For the ambitious students who choose advanced subjects, the university offers an exploration of the many contexts in which criminal law applies outside the traditional terrain of crimes of property and personal violence.

“Criminal law practice permeates beyond those boundaries and is being pursued in both private law firms and a diverse range of government agencies and regulatory bodies,” he says, providing environmental protection and occupational health and safety as examples.

This adds to the complexity of criminal law, McNamara continues, which now requires graduates to gain skills that will assist them in interpreting legislation for a variety of settings.

Kerin also says criminal law is becoming more complex, but blames “well-meaning politicians” who have introduced unnecessary legislation.

“Politicians are creating a complex world of criminal law, with many laws that are not well founded making legal practice and application very difficult,” he says.

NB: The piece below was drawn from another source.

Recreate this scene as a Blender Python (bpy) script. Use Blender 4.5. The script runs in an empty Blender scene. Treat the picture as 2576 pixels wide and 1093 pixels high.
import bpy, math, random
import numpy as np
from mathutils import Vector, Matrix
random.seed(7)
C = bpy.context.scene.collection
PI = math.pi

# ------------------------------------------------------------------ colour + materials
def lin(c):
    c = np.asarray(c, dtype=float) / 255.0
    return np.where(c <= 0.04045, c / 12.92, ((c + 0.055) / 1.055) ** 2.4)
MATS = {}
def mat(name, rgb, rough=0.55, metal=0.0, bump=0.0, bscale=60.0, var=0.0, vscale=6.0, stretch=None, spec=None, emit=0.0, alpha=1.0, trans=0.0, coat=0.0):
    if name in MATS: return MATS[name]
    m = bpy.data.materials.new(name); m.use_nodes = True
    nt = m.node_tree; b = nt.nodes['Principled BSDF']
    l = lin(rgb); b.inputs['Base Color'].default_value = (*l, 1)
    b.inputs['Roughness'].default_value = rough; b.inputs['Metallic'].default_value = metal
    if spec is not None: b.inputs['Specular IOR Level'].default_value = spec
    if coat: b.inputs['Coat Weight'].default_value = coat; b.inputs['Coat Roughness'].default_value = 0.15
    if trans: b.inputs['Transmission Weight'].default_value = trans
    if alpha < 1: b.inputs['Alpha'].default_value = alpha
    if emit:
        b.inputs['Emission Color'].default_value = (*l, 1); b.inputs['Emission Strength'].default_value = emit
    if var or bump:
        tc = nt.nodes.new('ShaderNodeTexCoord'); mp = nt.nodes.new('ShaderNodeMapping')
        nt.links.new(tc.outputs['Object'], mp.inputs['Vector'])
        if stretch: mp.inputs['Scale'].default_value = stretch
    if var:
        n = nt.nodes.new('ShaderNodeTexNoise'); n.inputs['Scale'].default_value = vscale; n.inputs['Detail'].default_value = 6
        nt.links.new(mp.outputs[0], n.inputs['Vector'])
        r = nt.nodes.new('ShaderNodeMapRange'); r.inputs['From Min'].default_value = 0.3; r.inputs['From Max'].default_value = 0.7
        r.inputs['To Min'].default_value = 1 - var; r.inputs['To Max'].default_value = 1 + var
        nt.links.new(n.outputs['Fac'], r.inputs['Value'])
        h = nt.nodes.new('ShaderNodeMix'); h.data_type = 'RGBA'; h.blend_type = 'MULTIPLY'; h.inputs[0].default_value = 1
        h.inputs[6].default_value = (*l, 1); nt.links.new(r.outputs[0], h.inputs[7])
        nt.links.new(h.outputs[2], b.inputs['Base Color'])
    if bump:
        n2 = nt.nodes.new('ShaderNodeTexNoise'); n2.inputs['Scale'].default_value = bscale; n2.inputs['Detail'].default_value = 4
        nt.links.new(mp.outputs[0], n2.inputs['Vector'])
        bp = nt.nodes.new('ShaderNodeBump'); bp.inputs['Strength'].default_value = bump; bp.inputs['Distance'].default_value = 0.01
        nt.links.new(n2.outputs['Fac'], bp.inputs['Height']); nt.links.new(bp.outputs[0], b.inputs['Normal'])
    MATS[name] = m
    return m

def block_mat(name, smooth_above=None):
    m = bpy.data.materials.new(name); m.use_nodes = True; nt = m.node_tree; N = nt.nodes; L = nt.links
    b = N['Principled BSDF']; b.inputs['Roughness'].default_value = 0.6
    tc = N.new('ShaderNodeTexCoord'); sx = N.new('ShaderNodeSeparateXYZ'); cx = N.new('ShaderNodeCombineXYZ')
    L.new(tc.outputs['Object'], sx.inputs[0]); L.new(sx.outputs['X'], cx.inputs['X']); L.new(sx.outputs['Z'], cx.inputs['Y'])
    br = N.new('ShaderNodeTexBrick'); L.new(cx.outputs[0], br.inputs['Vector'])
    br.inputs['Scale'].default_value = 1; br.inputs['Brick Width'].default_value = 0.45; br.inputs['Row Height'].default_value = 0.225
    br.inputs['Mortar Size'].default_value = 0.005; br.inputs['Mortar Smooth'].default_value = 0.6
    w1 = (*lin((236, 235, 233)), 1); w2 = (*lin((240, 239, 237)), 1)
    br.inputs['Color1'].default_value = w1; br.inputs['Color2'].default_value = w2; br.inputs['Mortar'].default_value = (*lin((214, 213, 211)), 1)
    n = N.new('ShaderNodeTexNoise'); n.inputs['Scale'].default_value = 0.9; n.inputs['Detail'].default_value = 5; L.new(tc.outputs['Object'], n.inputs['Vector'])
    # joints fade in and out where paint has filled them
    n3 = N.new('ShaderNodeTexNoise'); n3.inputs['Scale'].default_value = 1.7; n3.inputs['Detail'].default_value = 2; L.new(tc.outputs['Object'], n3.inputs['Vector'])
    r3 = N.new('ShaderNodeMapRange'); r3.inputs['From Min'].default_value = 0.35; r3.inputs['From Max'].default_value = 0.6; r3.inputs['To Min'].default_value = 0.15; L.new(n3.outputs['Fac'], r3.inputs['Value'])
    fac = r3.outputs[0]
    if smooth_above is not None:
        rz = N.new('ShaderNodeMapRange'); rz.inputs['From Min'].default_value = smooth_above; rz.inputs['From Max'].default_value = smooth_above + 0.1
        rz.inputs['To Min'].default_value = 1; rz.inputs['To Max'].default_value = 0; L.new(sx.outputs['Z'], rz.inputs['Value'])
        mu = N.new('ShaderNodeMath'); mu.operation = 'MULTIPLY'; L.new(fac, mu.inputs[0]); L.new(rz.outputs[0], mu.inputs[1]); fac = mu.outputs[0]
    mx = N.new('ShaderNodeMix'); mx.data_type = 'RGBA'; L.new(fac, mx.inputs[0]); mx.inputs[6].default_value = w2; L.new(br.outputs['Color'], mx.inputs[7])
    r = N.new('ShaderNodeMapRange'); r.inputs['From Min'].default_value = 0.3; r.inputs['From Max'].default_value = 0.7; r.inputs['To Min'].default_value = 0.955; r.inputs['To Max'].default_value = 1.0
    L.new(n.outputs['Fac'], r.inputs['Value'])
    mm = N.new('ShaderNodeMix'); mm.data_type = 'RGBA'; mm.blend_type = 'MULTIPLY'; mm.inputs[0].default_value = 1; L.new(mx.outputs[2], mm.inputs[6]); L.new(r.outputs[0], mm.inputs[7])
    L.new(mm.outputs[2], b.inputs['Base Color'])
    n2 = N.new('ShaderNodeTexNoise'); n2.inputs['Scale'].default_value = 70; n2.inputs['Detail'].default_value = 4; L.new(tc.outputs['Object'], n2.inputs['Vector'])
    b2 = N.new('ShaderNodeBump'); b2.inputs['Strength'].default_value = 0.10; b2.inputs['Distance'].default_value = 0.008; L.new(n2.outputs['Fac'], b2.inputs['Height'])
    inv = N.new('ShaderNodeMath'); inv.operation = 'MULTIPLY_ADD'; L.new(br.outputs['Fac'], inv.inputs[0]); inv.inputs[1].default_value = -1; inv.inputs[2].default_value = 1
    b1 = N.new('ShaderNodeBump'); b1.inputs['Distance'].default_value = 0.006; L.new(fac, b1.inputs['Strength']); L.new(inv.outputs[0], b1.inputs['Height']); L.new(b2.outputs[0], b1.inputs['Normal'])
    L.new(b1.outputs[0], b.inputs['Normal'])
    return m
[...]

He adds that this is a worrying trend that has resulted in the enactment of laws that remove rights, such as NSW Premier Barry O’Farrell’s eradication of the right to silence, which Kerin says was “a sad day for justice in Australia”.
University students are also voicing concerns over rights violations, particularly in the international context, claims McNamara.

Recent press coverage of Australian lawyer Melinda Taylor’s detainment and subsequent release by Libyan authorities after meeting with Muammar Gaddafi’s son Saif al-Islam has not deterred graduates, but simply highlighted how they can “combine a deep commitment to human rights and humanitarianism with their skills as criminal law practitioners” by working for bodies like the International Criminal Court, he adds.

But their attention may soon turn to domestic issues, with legal aid underfunding becoming an increasingly hot topic politically and within the legal industry, driven by figures that support claims that the problem is chronic.